Editorial
Como si hicieran falta indicadores claros del marasmo en el que actualmente se encuentra la política exterior mexicana, el gobierno de Felipe Calderón dio ayer muestra de una inconsistencia diplomática inaceptable y preocupante, sobre todo porque en esta ocasión se dio en el contexto del conflicto político que enfrenta el gobierno de Bolivia: al mismo tiempo que la titular de Relaciones Exteriores, Patricia Espinosa, ofrecía a su homólogo del país andino, David Choquehuanca, “todas las garantías” de que México no apoyará al movimiento autonómico de Santa Cruz, la funcionaria aceptó que mañana se reuniría, “de manera no oficial”, con Óscar Ortiz, presidente del Senado y connotado integrante del derechista Poder Democrático Social (Podemos), quien viene en representación de su partido a gestionar el envío de “misiones humanitarias” a Bolivia, en apoyo a la autonomía opositora entre “gobiernos afines” al proyecto secesionista.
Para poner las cosas en perspectiva, debe recordarse que los actuales inentos de desestabilización política en Bolivia se deben principalmente a la acción de grupos oligarcas que han visto afectados sus privilegios con la llegada de Evo Morales a la presidencia, y que en su afán por recuperarlos parecen estar dispuestos a sabotear a un gobierno que cuenta con amplio apoyo popular, pero no con el respaldo de los dueños del dinero, aunque ello implique pasar por encima de la Constitución vigente y provocar una fractura nacional. En el departamento de Santa Cruz, el conflicto ha sido provocado y explotado por los grupos de terratenientes, quienes incluso han sido señalados de querer instaurar una autonomía de facto mediante la implementación de tácticas sediciosas. Tal es el talante de los sectores oligarcas que pretenden legitimarse con la celebración, el próximo 4 de mayo, de un “referéndum” anticonstitucional, desconocido por la propia Corte Nacional Electoral boliviana, y por las autoridades electorales de otros 14 países, entre ellos el nuestro.

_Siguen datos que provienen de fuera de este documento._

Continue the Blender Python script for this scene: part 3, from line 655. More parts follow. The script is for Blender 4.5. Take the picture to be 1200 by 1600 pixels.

Así, la recepción “no oficial” del líder escisionista boliviano cobra importancia por cuanto pudiera generar tensiones diplomáticas entre los gobiernos de México y La Paz. El propio embajador de la nación andina en nuestro país, Jorge Mansilla, ha manifestado que la solicitud de envío de “misiones humanitarias” para la celebración de la mencionada consulta “es insensata e innecesaria”, y aunque dijo que su gobierno no emitirá una protesta por el encuentro de la canciller con el líder opositor, afirmó que estarán “muy atentos a lo que digan” en dicha reunión.
Por lo que hace al gobierno mexicano, no puede explicarse por qué recibirá al dirigente de un movimiento que plantea la ruptura institucional en un país soberano como Bolivia. Al parecer, se ha olvidado que en política –tanto interior como exterior– la forma es fondo y que el recibimiento de Óscar Ortiz pudiera ser considerado por la opinión pública nacional e internacional como un acto de injerencismo y un espaldarazo tácito a los intentos de atentar contra un gobierno democráticamente elegido.
Finalmente, resulta preocupante la identificación, por parte de Podemos, del gobierno de Felipe Calderón como “afín” al proyecto secesionista. En efecto, la cercania ideológica del grupo que detenta el poder en México con la derecha política mundial ha dotado de un amplio e inaceptable margen a las constantes e ilegales injerencias del ex presidente español José María Aznar y los denuestos recientes del presidente colombiano, Álvaro Uribe, en contra de los mexicanos muertos en el ataque a un campamento de las Fuerzas Armadas Revolucionarias de Colombia (FARC) en Ecuador. En esta ocasión, el hecho de que Óscar Ortiz haya incluido a nuestro país en su gira dice mucho de la imagen que la actual administración proyecta al exterior: no la de un gobierno comprometido con la institucionalidad y la soberanía de las naciones sino, ante todo, la de un régimen dispuesto a respaldar a los grupos que compartan su signo político.